» Information provided:
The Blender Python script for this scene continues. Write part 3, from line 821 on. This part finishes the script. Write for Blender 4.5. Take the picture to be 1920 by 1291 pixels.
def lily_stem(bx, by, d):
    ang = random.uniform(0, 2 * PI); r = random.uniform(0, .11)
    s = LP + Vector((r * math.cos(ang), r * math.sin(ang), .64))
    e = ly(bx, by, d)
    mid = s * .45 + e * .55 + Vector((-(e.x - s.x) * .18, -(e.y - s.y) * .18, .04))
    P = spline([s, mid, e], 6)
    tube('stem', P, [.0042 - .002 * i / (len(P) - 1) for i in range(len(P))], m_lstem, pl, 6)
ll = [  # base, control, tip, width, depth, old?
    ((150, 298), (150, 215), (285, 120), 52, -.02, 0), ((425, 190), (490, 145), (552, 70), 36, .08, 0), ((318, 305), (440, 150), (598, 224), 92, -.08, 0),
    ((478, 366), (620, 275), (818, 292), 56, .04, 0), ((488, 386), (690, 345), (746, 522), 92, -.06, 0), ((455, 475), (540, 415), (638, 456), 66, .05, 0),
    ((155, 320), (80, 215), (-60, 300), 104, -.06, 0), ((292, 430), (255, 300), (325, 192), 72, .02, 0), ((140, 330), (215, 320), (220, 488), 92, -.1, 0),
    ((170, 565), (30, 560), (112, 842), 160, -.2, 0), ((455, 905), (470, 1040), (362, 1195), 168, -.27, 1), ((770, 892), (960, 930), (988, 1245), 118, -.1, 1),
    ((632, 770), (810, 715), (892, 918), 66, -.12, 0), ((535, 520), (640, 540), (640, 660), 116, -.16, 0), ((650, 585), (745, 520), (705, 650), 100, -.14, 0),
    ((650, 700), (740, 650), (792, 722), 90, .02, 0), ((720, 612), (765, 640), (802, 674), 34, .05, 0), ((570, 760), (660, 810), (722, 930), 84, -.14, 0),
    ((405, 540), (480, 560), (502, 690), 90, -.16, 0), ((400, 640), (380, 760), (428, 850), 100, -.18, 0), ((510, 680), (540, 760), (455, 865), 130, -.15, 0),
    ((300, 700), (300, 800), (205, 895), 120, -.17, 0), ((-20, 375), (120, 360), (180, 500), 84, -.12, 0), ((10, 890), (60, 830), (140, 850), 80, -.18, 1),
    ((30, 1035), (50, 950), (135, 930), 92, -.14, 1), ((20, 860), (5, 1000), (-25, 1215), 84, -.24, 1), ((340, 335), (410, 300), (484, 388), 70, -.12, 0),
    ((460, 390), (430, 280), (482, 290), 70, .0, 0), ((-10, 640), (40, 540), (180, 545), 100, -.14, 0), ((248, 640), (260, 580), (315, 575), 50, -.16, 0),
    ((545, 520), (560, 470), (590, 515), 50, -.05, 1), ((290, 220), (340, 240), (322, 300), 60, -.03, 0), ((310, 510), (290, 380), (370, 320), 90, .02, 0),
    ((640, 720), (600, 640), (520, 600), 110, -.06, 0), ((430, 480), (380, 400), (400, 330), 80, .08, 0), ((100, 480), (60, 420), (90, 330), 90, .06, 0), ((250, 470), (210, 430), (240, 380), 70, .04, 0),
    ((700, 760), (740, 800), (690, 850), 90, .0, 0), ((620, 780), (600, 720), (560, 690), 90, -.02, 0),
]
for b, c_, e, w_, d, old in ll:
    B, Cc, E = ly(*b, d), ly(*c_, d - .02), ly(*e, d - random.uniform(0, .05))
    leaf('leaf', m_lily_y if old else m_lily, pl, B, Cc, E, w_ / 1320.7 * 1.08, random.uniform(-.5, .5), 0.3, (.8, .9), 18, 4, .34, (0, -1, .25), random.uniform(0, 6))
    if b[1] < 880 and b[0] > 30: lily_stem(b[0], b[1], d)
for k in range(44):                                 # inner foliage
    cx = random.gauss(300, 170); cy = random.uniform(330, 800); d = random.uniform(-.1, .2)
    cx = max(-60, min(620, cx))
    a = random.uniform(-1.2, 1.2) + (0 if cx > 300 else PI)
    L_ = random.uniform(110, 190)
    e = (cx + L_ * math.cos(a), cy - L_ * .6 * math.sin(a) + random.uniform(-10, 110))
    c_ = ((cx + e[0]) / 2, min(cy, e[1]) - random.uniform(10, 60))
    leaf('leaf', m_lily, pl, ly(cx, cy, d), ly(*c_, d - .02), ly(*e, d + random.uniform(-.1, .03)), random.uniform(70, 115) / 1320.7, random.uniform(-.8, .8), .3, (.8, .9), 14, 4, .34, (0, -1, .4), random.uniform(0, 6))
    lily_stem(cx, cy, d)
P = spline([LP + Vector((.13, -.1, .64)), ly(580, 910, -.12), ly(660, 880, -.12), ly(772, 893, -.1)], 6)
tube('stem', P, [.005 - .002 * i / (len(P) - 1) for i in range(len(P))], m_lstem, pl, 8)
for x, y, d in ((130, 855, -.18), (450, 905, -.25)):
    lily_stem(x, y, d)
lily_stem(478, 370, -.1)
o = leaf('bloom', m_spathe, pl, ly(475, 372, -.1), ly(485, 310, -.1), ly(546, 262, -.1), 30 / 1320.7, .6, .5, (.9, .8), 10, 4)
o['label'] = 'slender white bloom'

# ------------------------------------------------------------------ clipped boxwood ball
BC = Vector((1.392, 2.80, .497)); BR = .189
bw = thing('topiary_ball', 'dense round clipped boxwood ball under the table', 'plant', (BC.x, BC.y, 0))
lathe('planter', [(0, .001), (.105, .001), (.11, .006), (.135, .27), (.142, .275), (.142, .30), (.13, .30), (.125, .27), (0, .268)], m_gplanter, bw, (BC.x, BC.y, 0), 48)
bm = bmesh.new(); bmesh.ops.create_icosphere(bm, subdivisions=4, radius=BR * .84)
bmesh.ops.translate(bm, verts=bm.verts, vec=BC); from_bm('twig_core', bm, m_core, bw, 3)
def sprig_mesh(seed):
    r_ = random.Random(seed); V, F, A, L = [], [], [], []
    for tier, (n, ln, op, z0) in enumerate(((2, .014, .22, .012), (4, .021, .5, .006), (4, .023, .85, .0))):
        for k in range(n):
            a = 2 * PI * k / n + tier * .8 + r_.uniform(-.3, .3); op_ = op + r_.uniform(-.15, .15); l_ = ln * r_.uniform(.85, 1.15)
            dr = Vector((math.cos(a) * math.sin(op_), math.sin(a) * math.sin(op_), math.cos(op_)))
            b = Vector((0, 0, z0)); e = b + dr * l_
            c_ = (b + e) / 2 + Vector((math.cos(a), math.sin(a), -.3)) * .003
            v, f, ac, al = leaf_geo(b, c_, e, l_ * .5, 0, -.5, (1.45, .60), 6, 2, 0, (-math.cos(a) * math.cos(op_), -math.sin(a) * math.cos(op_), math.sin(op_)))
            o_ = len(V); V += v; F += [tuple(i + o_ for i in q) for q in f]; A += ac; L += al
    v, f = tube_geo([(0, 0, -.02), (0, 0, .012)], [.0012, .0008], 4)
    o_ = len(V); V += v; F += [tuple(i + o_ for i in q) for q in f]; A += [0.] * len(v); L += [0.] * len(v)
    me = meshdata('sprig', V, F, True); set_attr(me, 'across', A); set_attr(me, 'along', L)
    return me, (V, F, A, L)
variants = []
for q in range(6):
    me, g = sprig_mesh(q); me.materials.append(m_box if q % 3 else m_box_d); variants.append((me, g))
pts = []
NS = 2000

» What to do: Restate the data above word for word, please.

» Result of the task:
The Blender Python script for this scene continues. Write part 3, from line 821 on. This part finishes the script. Write for Blender 4.5. Take the picture to be 1920 by 1291 pixels.
def lily_stem(bx, by, d):
    ang = random.uniform(0, 2 * PI); r = random.uniform(0, .11)
    s = LP + Vector((r * math.cos(ang), r * math.sin(ang), .64))
    e = ly(bx, by, d)
    mid = s * .45 + e * .55 + Vector((-(e.x - s.x) * .18, -(e.y - s.y) * .18, .04))
    P = spline([s, mid, e], 6)
    tube('stem', P, [.0042 - .002 * i / (len(P) - 1) for i in range(len(P))], m_lstem, pl, 6)
ll = [  # base, control, tip, width, depth, old?
    ((150, 298), (150, 215), (285, 120), 52, -.02, 0), ((425, 190), (490, 145), (552, 70), 36, .08, 0), ((318, 305), (440, 150), (598, 224), 92, -.08, 0),
    ((478, 366), (620, 275), (818, 292), 56, .04, 0), ((488, 386), (690, 345), (746, 522), 92, -.06, 0), ((455, 475), (540, 415), (638, 456), 66, .05, 0),
    ((155, 320), (80, 215), (-60, 300), 104, -.06, 0), ((292, 430), (255, 300), (325, 192), 72, .02, 0), ((140, 330), (215, 320), (220, 488), 92, -.1, 0),
    ((170, 565), (30, 560), (112, 842), 160, -.2, 0), ((455, 905), (470, 1040), (362, 1195), 168, -.27, 1), ((770, 892), (960, 930), (988, 1245), 118, -.1, 1),
    ((632, 770), (810, 715), (892, 918), 66, -.12, 0), ((535, 520), (640, 540), (640, 660), 116, -.16, 0), ((650, 585), (745, 520), (705, 650), 100, -.14, 0),
    ((650, 700), (740, 650), (792, 722), 90, .02, 0), ((720, 612), (765, 640), (802, 674), 34, .05, 0), ((570, 760), (660, 810), (722, 930), 84, -.14, 0),
    ((405, 540), (480, 560), (502, 690), 90, -.16, 0), ((400, 640), (380, 760), (428, 850), 100, -.18, 0), ((510, 680), (540, 760), (455, 865), 130, -.15, 0),
    ((300, 700), (300, 800), (205, 895), 120, -.17, 0), ((-20, 375), (120, 360), (180, 500), 84, -.12, 0), ((10, 890), (60, 830), (140, 850), 80, -.18, 1),
    ((30, 1035), (50, 950), (135, 930), 92, -.14, 1), ((20, 860), (5, 1000), (-25, 1215), 84, -.24, 1), ((340, 335), (410, 300), (484, 388), 70, -.12, 0),
    ((460, 390), (430, 280), (482, 290), 70, .0, 0), ((-10, 640), (40, 540), (180, 545), 100, -.14, 0), ((248, 640), (260, 580), (315, 575), 50, -.16, 0),
    ((545, 520), (560, 470), (590, 515), 50, -.05, 1), ((290, 220), (340, 240), (322, 300), 60, -.03, 0), ((310, 510), (290, 380), (370, 320), 90, .02, 0),
    ((640, 720), (600, 640), (520, 600), 110, -.06, 0), ((430, 480), (380, 400), (400, 330), 80, .08, 0), ((100, 480), (60, 420), (90, 330), 90, .06, 0), ((250, 470), (210, 430), (240, 380), 70, .04, 0),
    ((700, 760), (740, 800), (690, 850), 90, .0, 0), ((620, 780), (600, 720), (560, 690), 90, -.02, 0),
]
for b, c_, e, w_, d, old in ll:
    B, Cc, E = ly(*b, d), ly(*c_, d - .02), ly(*e, d - random.uniform(0, .05))
    leaf('leaf', m_lily_y if old else m_lily, pl, B, Cc, E, w_ / 1320.7 * 1.08, random.uniform(-.5, .5), 0.3, (.8, .9), 18, 4, .34, (0, -1, .25), random.uniform(0, 6))
    if b[1] < 880 and b[0] > 30: lily_stem(b[0], b[1], d)
for k in range(44):                                 # inner foliage
    cx = random.gauss(300, 170); cy = random.uniform(330, 800); d = random.uniform(-.1, .2)
    cx = max(-60, min(620, cx))
    a = random.uniform(-1.2, 1.2) + (0 if cx > 300 else PI)
    L_ = random.uniform(110, 190)
    e = (cx + L_ * math.cos(a), cy - L_ * .6 * math.sin(a) + random.uniform(-10, 110))
    c_ = ((cx + e[0]) / 2, min(cy, e[1]) - random.uniform(10, 60))
    leaf('leaf', m_lily, pl, ly(cx, cy, d), ly(*c_, d - .02), ly(*e, d + random.uniform(-.1, .03)), random.uniform(70, 115) / 1320.7, random.uniform(-.8, .8), .3, (.8, .9), 14, 4, .34, (0, -1, .4), random.uniform(0, 6))
    lily_stem(cx, cy, d)
P = spline([LP + Vector((.13, -.1, .64)), ly(580, 910, -.12), ly(660, 880, -.12), ly(772, 893, -.1)], 6)
tube('stem', P, [.005 - .002 * i / (len(P) - 1) for i in range(len(P))], m_lstem, pl, 8)
for x, y, d in ((130, 855, -.18), (450, 905, -.25)):
    lily_stem(x, y, d)
lily_stem(478, 370, -.1)
o = leaf('bloom', m_spathe, pl, ly(475, 372, -.1), ly(485, 310, -.1), ly(546, 262, -.1), 30 / 1320.7, .6, .5, (.9, .8), 10, 4)
o['label'] = 'slender white bloom'

# ------------------------------------------------------------------ clipped boxwood ball
BC = Vector((1.392, 2.80, .497)); BR = .189
bw = thing('topiary_ball', 'dense round clipped boxwood ball under the table', 'plant', (BC.x, BC.y, 0))
lathe('planter', [(0, .001), (.105, .001), (.11, .006), (.135, .27), (.142, .275), (.142, .30), (.13, .30), (.125, .27), (0, .268)], m_gplanter, bw, (BC.x, BC.y, 0), 48)
bm = bmesh.new(); bmesh.ops.create_icosphere(bm, subdivisions=4, radius=BR * .84)
bmesh.ops.translate(bm, verts=bm.verts, vec=BC); from_bm('twig_core', bm, m_core, bw, 3)
def sprig_mesh(seed):
    r_ = random.Random(seed); V, F, A, L = [], [], [], []
    for tier, (n, ln, op, z0) in enumerate(((2, .014, .22, .012), (4, .021, .5, .006), (4, .023, .85, .0))):
        for k in range(n):
            a = 2 * PI * k / n + tier * .8 + r_.uniform(-.3, .3); op_ = op + r_.uniform(-.15, .15); l_ = ln * r_.uniform(.85, 1.15)
            dr = Vector((math.cos(a) * math.sin(op_), math.sin(a) * math.sin(op_), math.cos(op_)))
            b = Vector((0, 0, z0)); e = b + dr * l_
            c_ = (b + e) / 2 + Vector((math.cos(a), math.sin(a), -.3)) * .003
            v, f, ac, al = leaf_geo(b, c_, e, l_ * .5, 0, -.5, (1.45, .60), 6, 2, 0, (-math.cos(a) * math.cos(op_), -math.sin(a) * math.cos(op_), math.sin(op_)))
            o_ = len(V); V += v; F += [tuple(i + o_ for i in q) for q in f]; A += ac; L += al
    v, f = tube_geo([(0, 0, -.02), (0, 0, .012)], [.0012, .0008], 4)
    o_ = len(V); V += v; F += [tuple(i + o_ for i in q) for q in f]; A += [0.] * len(v); L += [0.] * len(v)
    me = meshdata('sprig', V, F, True); set_attr(me, 'across', A); set_attr(me, 'along', L)
    return me, (V, F, A, L)
variants = []
for q in range(6):
    me, g = sprig_mesh(q); me.materials.append(m_box if q % 3 else m_box_d); variants.append((me, g))
pts = []
NS = 2000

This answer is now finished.